まぁ、徐々に何かしら進んでいくでしょう(←)
どんなこともなんでも繋げて書いちゃう私だし~。

> 穂波、ほんと 何所で何をしてるんやら?
> 筑穂兄ちゃん、パニック中ですから!
> ォロ(∀ ̄;)(; ̄∀)ォロ...byebye☆

過去が過去なだけにね~。
『帰ってこない』が怖い筑穂です。
お兄ちゃんを心配させてはいけません。
穂波、悪い子だなぁ。
コメントありがとうございました。
Re: わからない
コメントたつみきえ | URL | 2012-06-03-Sun 07:31 [編集]
ちー様
おはようございます。

> どっち?
> 二人に絞ってみたけど。
> いや、新しいのが出てくる?

オー、絞りましたか。
そうですね~ぇ…。
どうしましょうかねぇ。

> 穂波は何ともないと思うけど、兄ちゃんは心配だね。
> 仕事が手につかないよね。
>
> で、同僚と一緒に帰るって・・・
> 恵まれた職場だな。
> あれ?旭が見える(笑)
> 兄ちゃん、守ってオーラが半端ないと思いますよ。

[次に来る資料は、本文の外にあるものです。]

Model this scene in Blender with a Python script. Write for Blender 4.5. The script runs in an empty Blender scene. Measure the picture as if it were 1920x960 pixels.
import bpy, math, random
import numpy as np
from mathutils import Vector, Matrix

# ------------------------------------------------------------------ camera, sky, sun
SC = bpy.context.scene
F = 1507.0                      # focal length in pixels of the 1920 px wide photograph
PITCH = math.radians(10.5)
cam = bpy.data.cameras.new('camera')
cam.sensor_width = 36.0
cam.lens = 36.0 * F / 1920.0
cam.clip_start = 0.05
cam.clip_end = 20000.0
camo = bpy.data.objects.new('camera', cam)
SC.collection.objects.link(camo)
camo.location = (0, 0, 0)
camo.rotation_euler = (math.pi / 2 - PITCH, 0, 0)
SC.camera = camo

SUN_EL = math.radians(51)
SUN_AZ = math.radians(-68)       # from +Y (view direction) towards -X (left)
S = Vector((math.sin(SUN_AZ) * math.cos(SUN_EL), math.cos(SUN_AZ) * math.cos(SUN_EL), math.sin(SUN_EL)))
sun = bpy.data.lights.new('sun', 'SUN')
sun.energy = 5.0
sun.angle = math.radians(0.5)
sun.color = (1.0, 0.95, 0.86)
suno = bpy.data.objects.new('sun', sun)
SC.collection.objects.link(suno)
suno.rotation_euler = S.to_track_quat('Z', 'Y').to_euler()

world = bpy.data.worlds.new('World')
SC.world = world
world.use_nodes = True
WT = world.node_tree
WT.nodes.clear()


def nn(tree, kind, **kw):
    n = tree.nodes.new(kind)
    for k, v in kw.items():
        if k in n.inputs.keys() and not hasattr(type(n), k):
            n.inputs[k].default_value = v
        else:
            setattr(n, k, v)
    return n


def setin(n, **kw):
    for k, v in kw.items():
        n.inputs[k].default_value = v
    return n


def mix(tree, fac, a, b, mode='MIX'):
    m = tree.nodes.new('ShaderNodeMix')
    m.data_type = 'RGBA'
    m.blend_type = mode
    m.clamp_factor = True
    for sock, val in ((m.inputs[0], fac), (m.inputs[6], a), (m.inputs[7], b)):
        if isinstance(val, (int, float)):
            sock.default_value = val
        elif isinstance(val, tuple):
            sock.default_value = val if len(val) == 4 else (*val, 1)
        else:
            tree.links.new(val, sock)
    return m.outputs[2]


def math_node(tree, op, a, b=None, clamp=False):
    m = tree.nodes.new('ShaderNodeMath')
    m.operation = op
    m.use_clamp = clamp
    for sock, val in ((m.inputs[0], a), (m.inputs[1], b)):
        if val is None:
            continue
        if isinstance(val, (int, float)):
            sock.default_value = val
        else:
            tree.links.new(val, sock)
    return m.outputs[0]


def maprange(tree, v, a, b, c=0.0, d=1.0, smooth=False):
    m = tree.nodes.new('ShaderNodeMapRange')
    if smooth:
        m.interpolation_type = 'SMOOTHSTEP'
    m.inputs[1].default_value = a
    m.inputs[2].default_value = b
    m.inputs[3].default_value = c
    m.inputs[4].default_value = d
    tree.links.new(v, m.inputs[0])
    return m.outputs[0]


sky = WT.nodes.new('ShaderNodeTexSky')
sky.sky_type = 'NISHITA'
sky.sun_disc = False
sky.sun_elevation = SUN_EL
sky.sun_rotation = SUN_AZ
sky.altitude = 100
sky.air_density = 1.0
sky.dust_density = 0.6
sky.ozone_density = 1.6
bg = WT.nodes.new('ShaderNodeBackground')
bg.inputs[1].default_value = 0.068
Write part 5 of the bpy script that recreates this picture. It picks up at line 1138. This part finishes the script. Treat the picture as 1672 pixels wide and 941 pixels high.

気を付けてねえ?
> やっぱ、こっちかな?兄ちゃんのお相手は。

良い環境で働いていますね。
だから仕事と家事の両立もできるんでしょう。
お兄ちゃん、今、ぐじゅぐじゅだからね~。
朝からしてやられたり…の状態です。
気の弱さや疲れが一気にあふれていることでしょう。
それが、周りの人の目を向けさせてしまうのか…。
痴漢にあう日はいつだろう(←)
コメントありがとうございました。